Published On: Mon, Jun 15th, 2020

Duncan: Cut the school subsidies by 12,5% and leave the schools alone (VIDEO)

Roland E. Duncan interview 20200611 AB

PHILIPSBURG — In a personal interview with StMaartenNews.com, Chairman of the Board of the St. Maarten Academy PSVE (Preparatory Secondary Vocational Education) Roland E. Duncan called on the government to just cut the school subsidy by 12,5% and leave his school alone.

In this interview, Roland Duncan, former minister of justice, talks about how the government is demanding 12,5% of the teacher’s salaries.

The government has instructed the schools to deduct 12,5% of the personnel costs. The schools don’t particularly have to touch salaries. However, as Duncan pointed out, the only personnel costs the schools have are the salaries.

As an experienced attorney at law, Duncan has several formal objections to this approach by the government. Schools are private foundations, not semi-public entities, as is the case with government-owned companies or entities. The government is only subsidizing the schools because of the CXC exams it offers to the public.

Therefore as chairperson of his school board, Duncan objects to doing the government’s work where Holland is concerned. “Holland says these are the conditions, and the government succumbs to that,” Duncan explained. The government is claiming solidarity is the reason for the schools to cut costs. “But our employees have their own trials and tribulation,” Duncan said.

“I have a labor agreement with employees. The laws set the authorities. The government cannot unilaterally change the law. It has to go to parliament. Parliament has to debate the law and then change the law. “That hasn’t happened!” said Duncan.

“Now the 1st of July,” continues Duncan. “Why would I stop paying and not honor a contract?” Duncan says he is going to honor the contract, as he is supposed to honor it.

“Government got a chance,” Duncan states emphatically. He offered government alternatives. “One of the alternatives is: government subsidizes the school. 12,5% represents about 1.2 million guilders a year. Deduct that from the subsidy. I am not going to be happy. But then if you reduce your subsidy and reduce your costs by 12,5%, thank you, God bless you and leave me alone!”
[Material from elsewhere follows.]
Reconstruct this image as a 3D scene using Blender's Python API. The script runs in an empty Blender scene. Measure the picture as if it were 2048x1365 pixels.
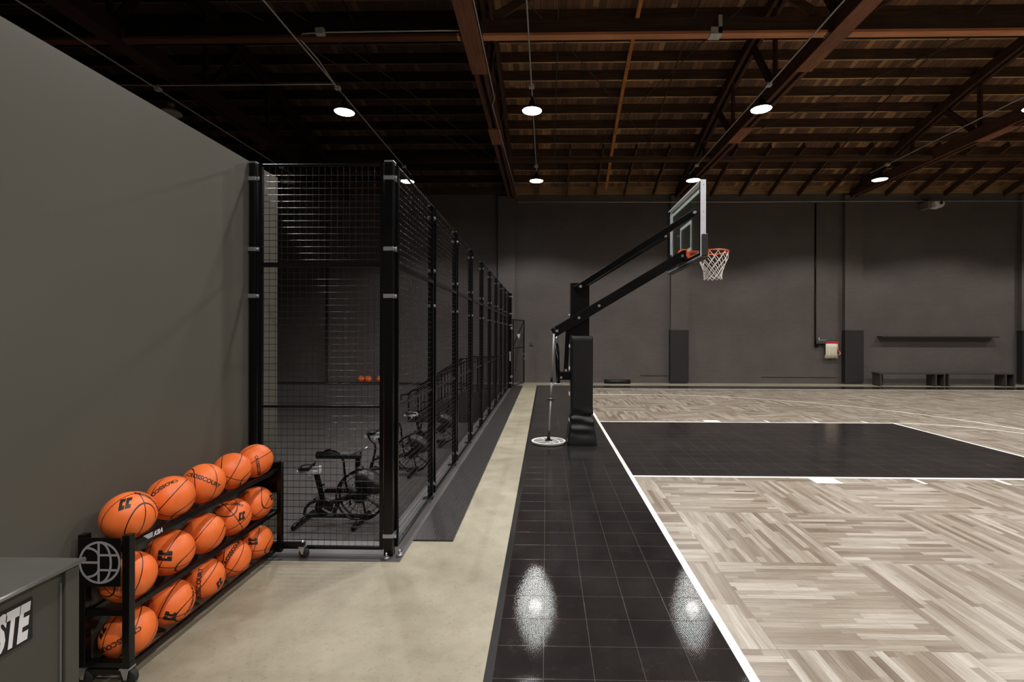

“Even if I fight it, it will take me six months before I get a proper answer. So you cut, you cut.”

“Another alternative,” continues Duncan. “You want to cut vacation allowance? Stop the monthly advance to pay the allowance. You would have had half the of the year saved by now, and you would have already saved 50% of the vacation allowance.”

Furthermore, Duncan says the government has a wrong premise. “The unions haven’t reached an agreement yet, what are you doing messing with people’s salary?” Duncan asks.

“Then you say as long as our laws are not trampled. Don’t try to force me to trample the law. If I cut someone’s salary, I am trampling the law.”

“Another alternative: every year government cuts the subsidy by 10% to hold back until the school boards submit audited statements, take the 12,5% out of that,” Duncan orders. “That is about 1 million guilders!”

After hurricane Irma, the school finished the repairs itself. “Government was supposed to reimburse that costs,” Duncan explains. “Government still has to do that.”

“They have a commitment based on the (subsidy) law to pay that costs,” Duncan says. “They never did. For years, long before Irma government has never paid the maintenance costs of the school.”

Therefore, Duncan states, he cannot, in good judgement propose to the board to cut the personnel staff unilaterally by 12,5%. “That’s our position.”

Government has been talking to the unions, but the unions have not agreed to anything yet. His school has a union. That is WITU (Windward Islands Teachers Union). “What the WITU discussed with government is not my business,” Duncan stated. “But if I cut teachers’ salaries, the union will be all over me. I am not doing their dirty work for them.

Duncan also explains that Knops has no jurisdiction over the schools. He describes how they met with the minister of education and had a very long meeting. “My school will be writing the minister a letter saying we are not doing that. We are giving him alternatives on how he can save and get back money and leave the schools alone.” Duncan concluded.